### EXERCISE AIM:
Go through the material below and copy all lines with "starting".

[Scripts that build scenes]
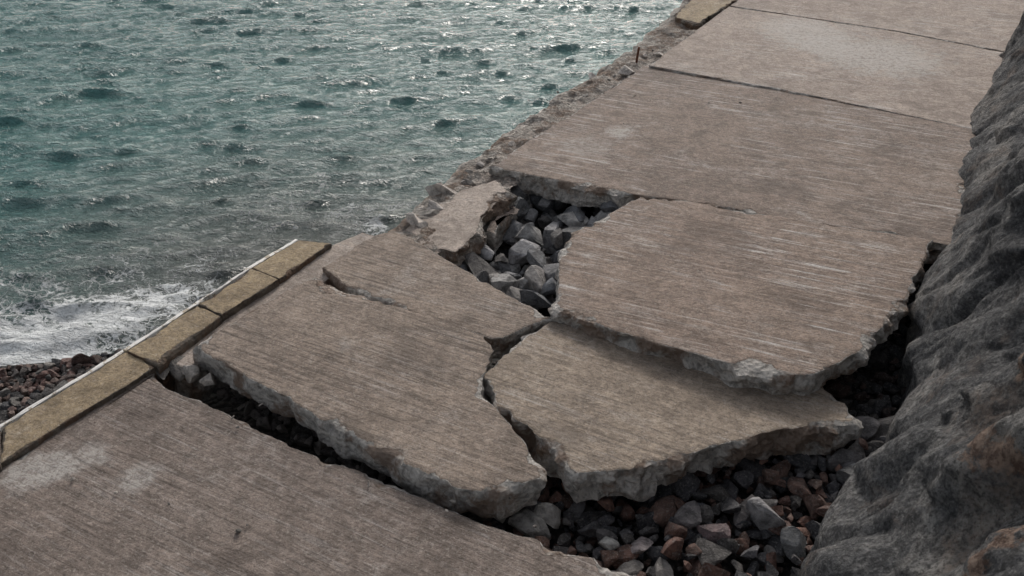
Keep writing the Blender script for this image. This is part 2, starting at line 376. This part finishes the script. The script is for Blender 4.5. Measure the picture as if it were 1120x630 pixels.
# ---------- cliff ----------
bp=[(1.0,-6.0),(.2,-2.0)]
prof=[(855,690),(872,632),(890,580),(912,530),(957,480),(965,440),(985,390),(998,335),(1022,270),(1046,190),(1060,130),(1092,70),(1122,15),(1200,-90)]
bp+= [ (P(u,v,0).x,P(u,v,0).y) for u,v in prof]
e=Vector((*bp[-1],0)); bp+=[(e.x+8,e.y+14),(e.x+40,e.y+60)]
cum=[0]
for i in range(1,len(bp)): cum.append(cum[-1]+math.dist(bp[i],bp[i-1]))
def base_at(s):
    for i in range(1,len(bp)):
        if s<=cum[i] or i==len(bp)-1:
            t=(s-cum[i-1])/(cum[i]-cum[i-1]); return bp[i-1][0]*(1-t)+bp[i][0]*t, bp[i-1][1]*(1-t)+bp[i][1]*t
ss=list(np.arange(0,7,.12))+list(np.arange(7,24,.03))+list(np.linspace(24.2,cum[-1],120))
hs=list(np.arange(-.7,4.6,.03))+list(np.linspace(4.7,11,40))
nx,ny=.873,-.487
V=[];vein=[]
for s in ss:
    x0,y0=base_at(s)
    for h in hs:
        lean=.52*max(h,0)
        q1=s*.9+h*.45; q2=h*.9-s*.45
        big=noise.fractal(Vector((q1*.42,q2*.25,2.0)),1.,2.,2)*.55
        wz=noise.noise(Vector((s*1.7,h*1.7,1.)))*.35
        def facets(sx,sy,zz,a1,a2,dp):
            dd,pp=noise.voronoi(Vector((q1*sx+wz,q2*sy+wz,zz)))
            c=pp[0]; g1=noise.noise(c*7.3)*a1; g2=noise.noise(c*5.1+Vector((9,9,9)))*a2
            loc=Vector((q1*sx,q2*sy,zz))-c
            fac=min(1,(dd[1]-dd[0])*4)
            return (loc.x*g1+loc.y*g2)*fac-dp*(1-fac)**2
        facet=facets(.75,.4,5.,.9,.7,.17)+facets(2.0,1.1,8.,.28,.25,.06)
        tr=noise.fractal(Vector((q1*2.4,q2*1.5,0)),.8,2.,7)*.10
        rg=noise.ridged_multi_fractal(Vector((q1*1.4,q2*.9,3.)),.9,2.1,6,1.,2.)*.06
        att=min(1,.35+max(h,0)*.45)
        d=(big+facet+tr+rg-.03)*att
        off=lean-d+.08
        V.append((x0+nx*off,y0+ny*off,h+big*.1)); 
        vv=math.exp(-((h-(1.38+.27*(s-10.5)+.12*math.sin(s*2.1)+.1*math.sin(s*5.3)))/.13)**2) if s<18 else 0
        vein.append(vv*.85)
nh=len(hs); Fs=[(i*nh+j,(i+1)*nh+j,(i+1)*nh+j+1,i*nh+j+1) for i in range(len(ss)-1) for j in range(nh-1)]
top0=len(V)
for s in ss:
    x0,y0=base_at(s); V.append((x0+60,y0-30,14)); vein.append(0)
for i in range(len(ss)-1): Fs.append((i*nh+nh-1,(i+1)*nh+nh-1,top0+i+1,top0+i))
mkobj('rock_cliff',V,Fs,mCl,smooth=True,attrs={'vein':vein})

# ---------- water ----------
WZ=-1.15
xs=np.concatenate([-15-np.geomspace(1,3000,70)[::-1]+1-.06,np.arange(-15,7,.06),7+np.geomspace(.06,3000,70)])
ys=np.concatenate([-3000+0*np.arange(1),np.linspace(-400,2,30),np.arange(2.1,24,.045),24+np.geomspace(.06,3500,90)])
X,Y=np.meshgrid(xs,ys,indexing='ij')
rng=np.random.RandomState(23)
Z=np.zeros_like(X);DX=np.zeros_like(X);DY=np.zeros_like(X)
for i in range(110):
    lam=.20*(7.5)**(rng.rand()**1.1)
    ang=math.radians(-78+rng.randn()*20)
    kk=2*math.pi/lam; amp=.0046*lam**.72
    ph=rng.rand()*6.28; cx,cy=math.cos(ang),math.sin(ang)
    wx=X+.12*np.sin(Y*.5+i); wy=Y+.10*np.sin(X*.5+i*1.7)
    th=kk*(wx*cx+wy*cy)+ph
    Z+=amp*np.cos(th); DX+=-cx*amp*np.sin(th)*.7; DY+=-cy*amp*np.sin(th)*.7
fade=np.clip(1-(np.hypot(X+3,Y-12)-16)/25,0,1)
Z*=fade;DX*=fade;DY*=fade
foam=np.zeros_like(X)
for u,v,r,a in [(0,390,1.05,1.15),(60,372,.9,1.15),(115,350,.75,1.05),(175,330,.6,.95),(210,318,.45,.7),(-60,400,1.2,1.),(50,335,1.0,.55),(130,300,1.1,.46),(290,240,.8,.38),(320,222,.8,.36),(390,240,.7,.5),(220,290,.8,.45),(430,225,.5,.45),(350,200,.7,.32),(30,300,1.2,.36)]:
    p=P(u,v,WZ); foam=np.maximum(foam,a*np.exp(-(((X-p.x)**2+(Y-p.y)**2)/r**2)))
dep=np.clip((np.hypot(X+2.2,Y-8.6)-1.5)/4.5,0,1)
V=np.stack([X+DX,Y+DY,WZ+Z],-1).reshape(-1,3)
nx_,ny_=X.shape
idx=np.arange(nx_*ny_).reshape(nx_,ny_)
Fq=np.stack([idx[:-1,:-1],idx[1:,:-1],idx[1:,1:],idx[:-1,1:]],-1).reshape(-1,4)
me=bpy.data.meshes.new('sea_water'); me.vertices.add(len(V)); me.vertices.foreach_set('co',V.astype(np.float32).ravel())
me.loops.add(Fq.size); me.loops.foreach_set('vertex_index',Fq.ravel().astype(np.int32))
me.polygons.add(len(Fq)); me.polygons.foreach_set('loop_start',np.arange(0,Fq.size,4,dtype=np.int32)); me.polygons.foreach_set('loop_total',np.full(len(Fq),4,dtype=np.int32))
me.update(calc_edges=True); me.polygons.foreach_set('use_smooth',[True]*len(Fq)); me.validate()
for n,vals in (('foam',foam),('depth',dep)):
    a=me.attributes.new(n,'FLOAT','POINT'); a.data.foreach_set('value',vals.ravel().astype(np.float32))
me.materials.append(mW); ob=bpy.data.objects.new('sea_water',me); sc.collection.objects.link(ob)

bpoly=[P(u,v,-1.05) for u,v in [(-700,560),(-200,420),(0,398),(60,393),(135,382),(150,385),(60,450),(-200,600),(-600,800)]]
V=[(p.x,p.y,-1.08) for p in bpoly]; 
mkobj('beach_bed',V+[(x,y,-1.6) for x,y,_ in V],[tuple(range(9)),*[(i,9+i,9+(i+1)%9,(i+1)%9) for i in range(9)]],mG)
B=Rocks(); bcol=[(.05,.045,.045),(.11,.06,.05),(.045,.045,.05),(.13,.12,.11),(.08,.065,.06),(.13,.085,.07)]
bsm=[P(u,v,-1.05) for u,v in [(-80,420),(0,402),(60,396),(135,384),(150,392),(60,455),(-80,530)]]
B.scatter(bsm,lambda x,y,r:-1.06,.035,.10,420,bcol,.58,1.7)
B.build('beach_pebbles',mRock)

# ---------- light ----------
el,az=math.radians(30),math.radians(9)
w=bpy.data.worlds.new('World'); sc.world=w; w.use_nodes=True; t=w.node_tree
bg=t.nodes['Background']; sky=t.nodes.new('ShaderNodeTexSky'); sky.sky_type='NISHITA'; sky.sun_disc=False
sky.sun_elevation=el; sky.sun_rotation=az; sky.dust_density=3; sky.air_density=1.0
hsv=t.nodes.new('ShaderNodeHueSaturation'); hsv.inputs['Saturation'].default_value=.3
t.links.new(sky.outputs[0],hsv.inputs['Color']); t.links.new(hsv.outputs[0],bg.inputs[0]); bg.inputs[1].default_value=.15
L=bpy.data.lights.new('sun','SUN'); L.energy=1.5; L.angle=math.radians(10); L.color=(1,.94,.87)
lo=bpy.data.objects.new('sun',L); sc.collection.objects.link(lo)
lo.rotation_euler=Vector((-math.sin(az)*math.cos(el),-math.cos(az)*math.cos(el),-math.sin(el))).to_track_quat('-Z','Y').to_euler()
sc.view_settings.view_transform='Standard'; sc.view_settings.look='None'; sc.view_settings.exposure=0
c=bpy.data.cameras.new('camera'); c.sensor_width=36; c.lens=36*F/1120; c.clip_end=6000; c.clip_start=.05
co=bpy.data.objects.new('camera',c); sc.collection.objects.link(co); co.location=(0,0,CAMH); co.rotation_euler=(math.pi/2-TH,0,0)
c.dof.use_dof=True; c.dof.focus_distance=8.5; c.dof.aperture_fstop=5.6
sc.camera=co
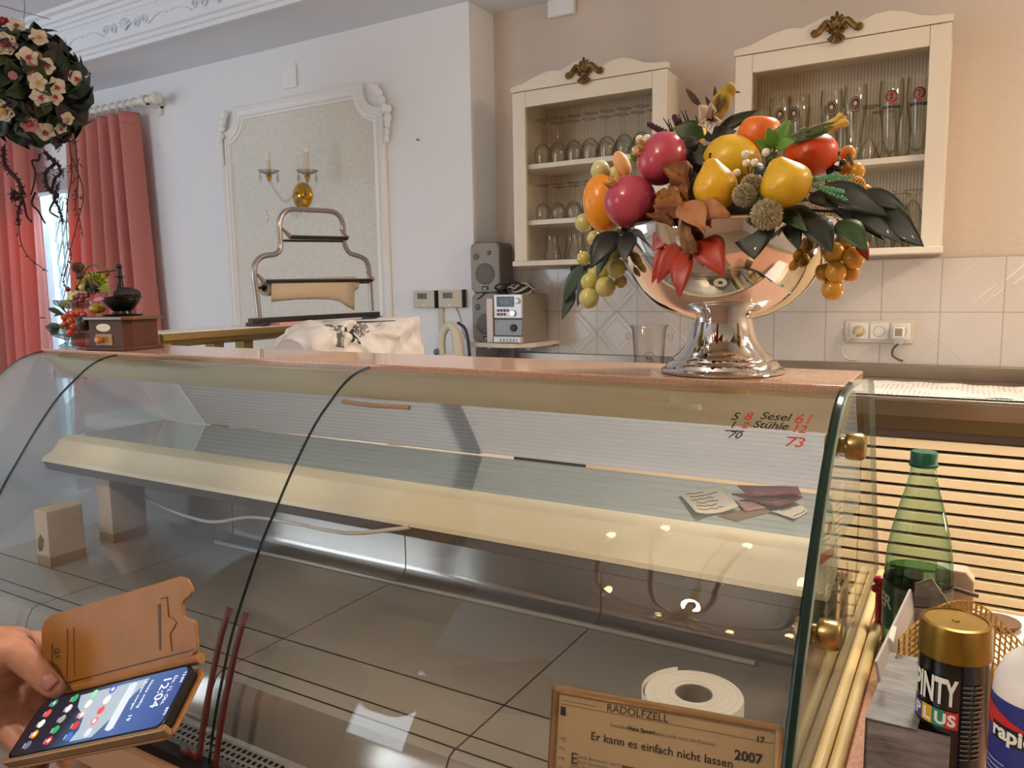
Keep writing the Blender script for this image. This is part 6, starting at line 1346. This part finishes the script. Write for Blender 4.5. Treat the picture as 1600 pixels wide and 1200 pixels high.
# sconce
sc0 = P(472, 306, Y=W-.01); t = thing('wall_sconce', sc0, 'two-arm crystal wall sconce with gilt backplate and candle bulbs on the moulded panel', 'wall lamp')
m_gold = mat('gold_plate', '#d9a63a', .18, 1); m_cand = mat('candle_sleeve', '#dcd6bf', .5); m_bulb = mat('bulb_frosted', '#f2f2f0', .2); m_cr = glass('lamp_crystal', '#fbfbfb', '#a4a6aa', 1.6, 0, 1.6)
MB().lathe([(.072, 0), (.070, .010), (.058, .020), (.040, .026), (.028, .034), (.022, .045), (.010, .050), (0, .05)], 28, (sc0.x, W-.002, sc0.z), (0, -1, 0)).build('backplate', m_gold, t)
for (px, py, dd, sl) in ((420, 270, .20, 20), (480, 270, .17, 30)):
    c = P(px, py, Y=W-dd); a0 = Vector((sc0.x, W-.05, sc0.z+.01))
    MB().tube(cr([a0, a0*.7+c*.3+Vector((0, -.02, -.075)), a0*.35+c*.65+Vector((0, 0, -.085)), c+Vector((0, 0, -.035))], 8), .007, 8).build('glass_arm', m_cr, t)
    MB().lathe([(.008, -.04), (.012, -.03), (.016, -.02), (.010, -.010), (.010, 0)], 14, c).build('gilt_cup', m_gold, t)
    MB().lathe([(.012, -.012), (.034, -.002), (.052, .010), (.054, .012), (.034, .003), (.012, -.006)], 24, c, wob=lambda a, z: 1+.05*math.cos(8*a)).build('drip_pan', m_cr, t)
    kq = mpp(c); hs = sl*kq; hb = 16*kq; MB().lathe([(.0125, 0), (.0125, hs), (.010, hs+.001)], 16, c).build('candle', m_cand, t)
    MB().lathe([(.009, hs), (.0145, hs+hb*.22), (.0140, hs+hb*.4), (.007, hs+hb*.8), (0, hs+hb)], 16, c).build('bulb', m_bulb, t)
    for k_ in range(6):
        a = k_*math.pi/3+.3; d = c+Vector((.05*math.cos(a), .05*math.sin(a), .006)); MB().lathe([(0, 0), (.004, -.004), (.004, -.010), (0, -.013)], 8, d).lathe([(0, -.014), (.0065, -.024), (.0055, -.045), (0, -.056)], 8, d).build('crystal_drop', m_cr, t, smooth=0)
for dx, dz, L in ((0, -.06, .05), (-.03, -.05, .045), (.03, -.05, .045), (-.12, -.075, .06)):
    d = Vector((sc0.x+dx, W-.06 if dx > -.1 else W-.15, sc0.z+dz)); MB().lathe([(0, 0), (.005, -.006), (.004, -.014), (0, -.018)], 8, d).lathe([(0, -.018), (.008, -.03), (.007, -.05), (0, -.018-L)], 8, d).build('crystal_drop', m_cr, t, smooth=0)

# ================================================================== HANGING FLOWER BALL
fb = P(44, 133, D=2.9); RB = .195
t = thing('hanging_flower_ball', fb, 'hanging ball of silk leaves, orchids and roses with dangling tendrils by the window', 'hanging flowers')
m_fl, m_fl2, m_fl3 = mat('ivy_dark', '#18260f', .5, var=(14, '#25381a', .35, .7)), mat('ivy_purple', '#33202a', .55, var=(14, '#44302f', .4, .7)), mat('ivy_olive', '#3c4a20', .55)
MB().ell(fb, RB*.82, 20, 14).build('core', mat('ball_core', '#14140d', .95), t)
b = MB(); N = 230
for i in range(N):
    z = 1-2*(i+.5)/N; a = i*2.39996; s_ = math.sqrt(1-z*z); d = Vector((s_*math.cos(a), s_*math.sin(a), z)); tn = d.cross(Vector((rnd.uniform(-1, 1), rnd.uniform(-1, 1), rnd.uniform(-1, 1)))).normalized()
    p0 = fb+d*RB*.80; p1 = p0+(tn*.8+d*rnd.uniform(.15, .75)-Vector((0, 0, .15))).normalized()*rnd.uniform(.066, .112); b.mat(0 if i % 5 else 1)
    if i % 7 == 3: b.mat(2)
    b.leaf(p0, p1, rnd.uniform(.046, .080), d, fold=.2, bow=.12, nu=7)
o = b.build('foliage', [m_fl, m_fl2, m_fl3], t, smooth=60, solid=.0005); o['kind'] = 'stuff'
m_pw, m_pp, m_pr, m_py = mat('petal_cream', '#d9cbb8', .6), mat('petal_pink', '#c98a8c', .6), mat('petal_red', '#a83244', .6), mat('petal_yellow', '#c9a24a', .6)
def onball(px, py, lift=1.0):
    dr = ray(px, py).normalized(); bq = dr.dot(fb); d2 = fb.length_squared-bq*bq; rr = RB*lift
    return dr*(bq-math.sqrt(max(0, rr*rr-d2)))
def orchid(px, py, sz, ang, m1=None):
    p = onball(px, py, 1.06); n_ = (p-fb).normalized()*.6-p.normalized()*.6; n_.normalize(); u = n_.cross(CU).normalized(); v = n_.cross(u).normalized(); kq = mpp(p)*sz
    b = MB()
    for i in range(5):
        a = ang+i*2*math.pi/5; d = u*math.cos(a)+v*math.sin(a); b.leaf(p+d*kq*.1, p+d*kq+n_*kq*.1, kq*(1.15 if i % 2 else .8), n_, fold=.05, bow=-.12, nu=9, tipw=.9)
    f = b.build('orchid', m1 or m_pw, t, smooth=60, solid=.0006)
    b = MB().ell(p+n_*kq*.12, kq*.16, 8, 6)
    for i in range(3): a = ang+1+i*.8; b.leaf(p+n_*kq*.1, p+(u*math.cos(a)+v*math.sin(a))*kq*.42+n_*kq*.25, kq*.25, n_)
    b.build('lip', m_pr if rnd.random() < .7 else m_py, f)
def rose(px, py, sz, m1, m2):
    p = onball(px, py, 1.04); n_ = ((p-fb).normalized()-p.normalized()).normalized(); u = n_.orthogonal().normalized(); v = n_.cross(u); kq = mpp(p)*sz; b = MB()
    for ring, (nn, r0, tilt) in enumerate(((7, 1.0, .25), (6, .72, .55), (5, .45, .9))):
        for i in range(nn):
            a = 2*math.pi*i/nn+ring*.5; d = u*math.cos(a)+v*math.sin(a); b.leaf(p+d*kq*r0*.2, p+d*kq*r0+n_*kq*tilt*r0, kq*r0*1.0, n_, bow=-.2, nu=7, tipw=.7)
    f = b.build('rose', m1, t, smooth=60, solid=.0006); MB().ell(p+n_*kq*.2, (kq*.3, kq*.3, kq*.3), 10, 8).build('heart', m2, f)
for o_ in ((60, 58, 15, .3), (43, 90, 17, 1.2), (72, 103, 14, .6), (58, 128, 15, .9), (88, 135, 15, .2), (62, 152, 15, 1.4), (85, 152, 13, 2), (118, 122, 13, .5), (25, 40, 15, .2), (70, 205, 16, .4), (105, 185, 11, 1), (95, 200, 10, .3)): orchid(*o_)
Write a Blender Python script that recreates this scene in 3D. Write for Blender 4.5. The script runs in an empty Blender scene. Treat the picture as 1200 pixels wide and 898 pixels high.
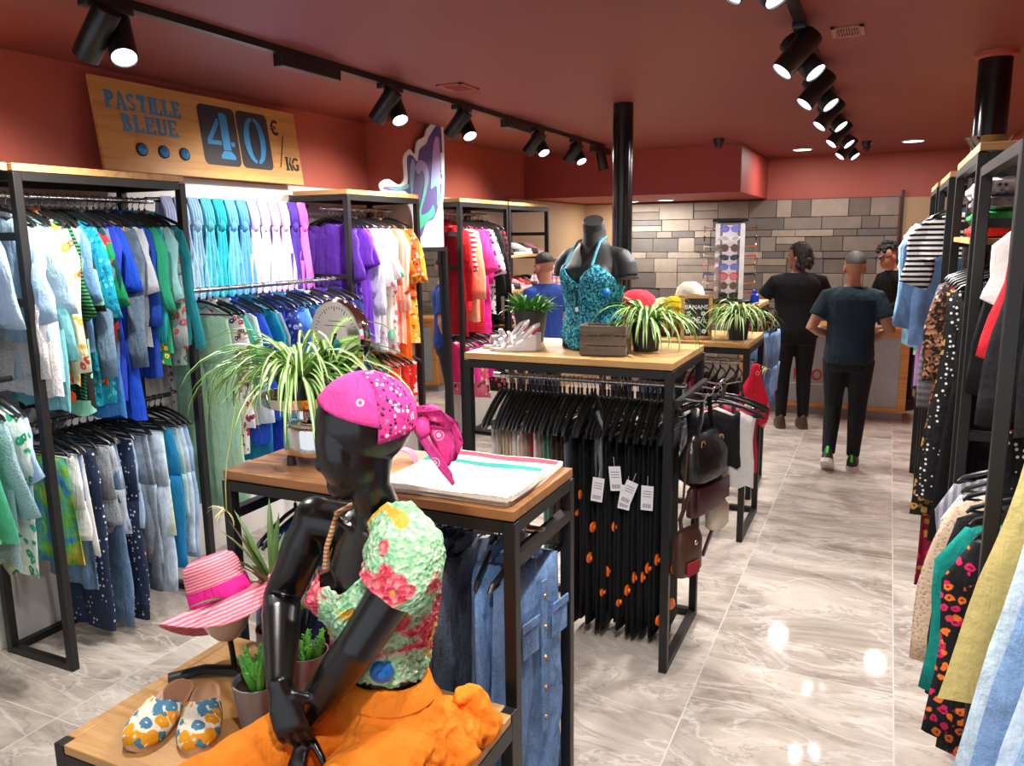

### RESULT FOR THIS TASK:
Keep writing the Blender script for this image. This is part 2, starting at line 376. This part finishes the script. The script is for Blender 4.5. Measure the picture as if it were 1120x630 pixels.
Keep writing the Blender script for this image. This is part 6, starting at line 1346. This part finishes the script. Write for Blender 4.5. Treat the picture as 1600 pixels wide and 1200 pixels high.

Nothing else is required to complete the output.